The task:
Count the lines below that contain the word "scene". Give only the number.

────────────────

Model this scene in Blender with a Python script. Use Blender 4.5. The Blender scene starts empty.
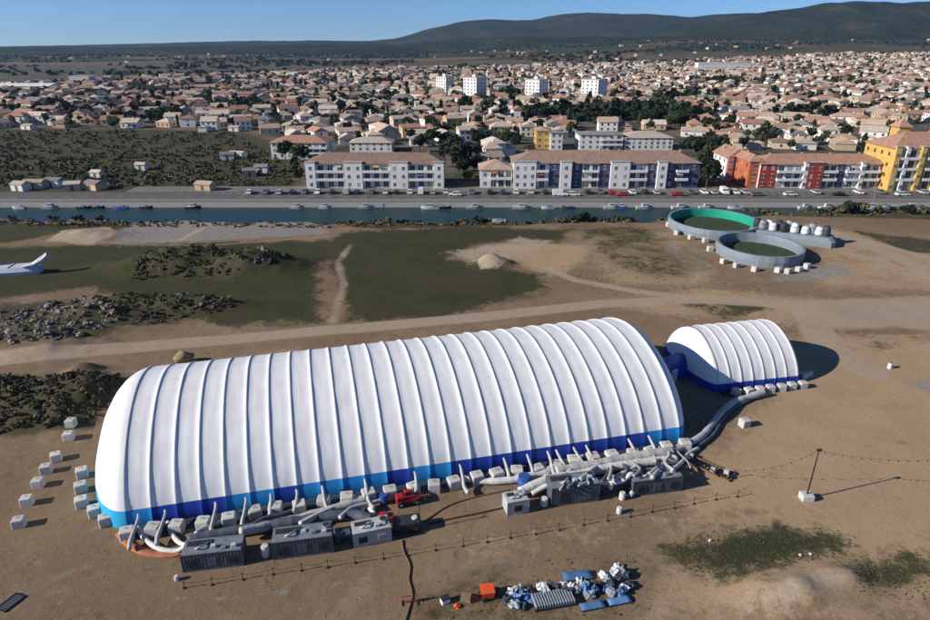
import bpy, math, random
import numpy as np
from mathutils import Vector, Matrix, noise as mn

# ------------------------------------------------------------------ camera, sky, sun, exposure
C = bpy.context.scene
COL = C.collection
R = math.radians
CAM_H = 48.0
FPX, HOR = 640.0, 45.0                      # focal length in pixels of a 930 px wide frame, horizon row
PITCH = math.atan((310 - HOR) / FPX)
cam = bpy.data.cameras.new("camera")
cam.sensor_width = 36.0
cam.lens = FPX / 930 * 36.0
cam.clip_start, cam.clip_end = 1.0, 60000.0
cam_o = bpy.data.objects.new("camera", cam)
cam_o.location = (0, 0, CAM_H)
cam_o.rotation_euler = (math.pi / 2 - PITCH, 0, 0)
COL.objects.link(cam_o)
C.camera = cam_o

SUN_EL, SHADOW_AZ = R(26.5), R(17.0)        # shadows run towards +x and a little away from the camera
sun_dir = Vector((-math.cos(SHADOW_AZ) * math.cos(SUN_EL), -math.sin(SHADOW_AZ) * math.cos(SUN_EL), math.sin(SUN_EL)))
W = bpy.data.worlds.new("World")
C.world = W
W.use_nodes = True
wt = W.node_tree
wt.nodes.clear()
wo = wt.nodes.new("ShaderNodeOutputWorld")
wb = wt.nodes.new("ShaderNodeBackground")
sky = wt.nodes.new("ShaderNodeTexSky")
sky.sky_type = 'NISHITA'
sky.sun_disc = False
sky.sun_elevation = SUN_EL
sky.sun_rotation = math.atan2(sun_dir.x, sun_dir.y)
sky.altitude = 50
sky.air_density = 0.6
sky.dust_density = 0.0
sky.ozone_density = 8.0
wb.inputs["Strength"].default_value = 0.085
wt.links.new(sky.outputs[0], wb.inputs[0])
wt.links.new(wb.outputs[0], wo.inputs[0])
sl = bpy.data.lights.new("sun", 'SUN')
sl.energy = 4.8
sl.angle = R(0.5)
sl.color = (1.0, 0.93, 0.82)
so = bpy.data.objects.new("sun", sl)
so.rotation_euler = sun_dir.to_track_quat('Z', 'Y').to_euler()
so.location = (0, 0, 200)
COL.objects.link(so)
C.view_settings.view_transform = 'Standard'
C.view_settings.look = 'None'
C.view_settings.exposure = 0.4
C.view_settings.gamma = 1.0
C.view_settings.use_curve_mapping = False
C.cycles.max_bounces = 6
C.cycles.volume_bounces = 0

random.seed(7)
rng = np.random.default_rng(7)

# ------------------------------------------------------------------ helpers
CP, SP = math.cos(PITCH), math.sin(PITCH)
def at(px, py, z=0.0):
    """where the line of sight through a photo pixel meets height z"""
    u, v = (px - 465) / FPX, (py - 310) / FPX
    t = (z - CAM_H) / (-SP - v * CP)
    return (u * t, (CP - v * SP) * t)
def z_at(py, y):
    v = (py - 310) / FPX
    return CAM_H + y * (-SP - v * CP) / (CP - v * SP)
def proj(x, y, z):
    dz = z - CAM_H
    f = y * CP - dz * SP
    return (465 + FPX * x / f, 310 - FPX * (y * SP + dz * CP) / f)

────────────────

Response below:
2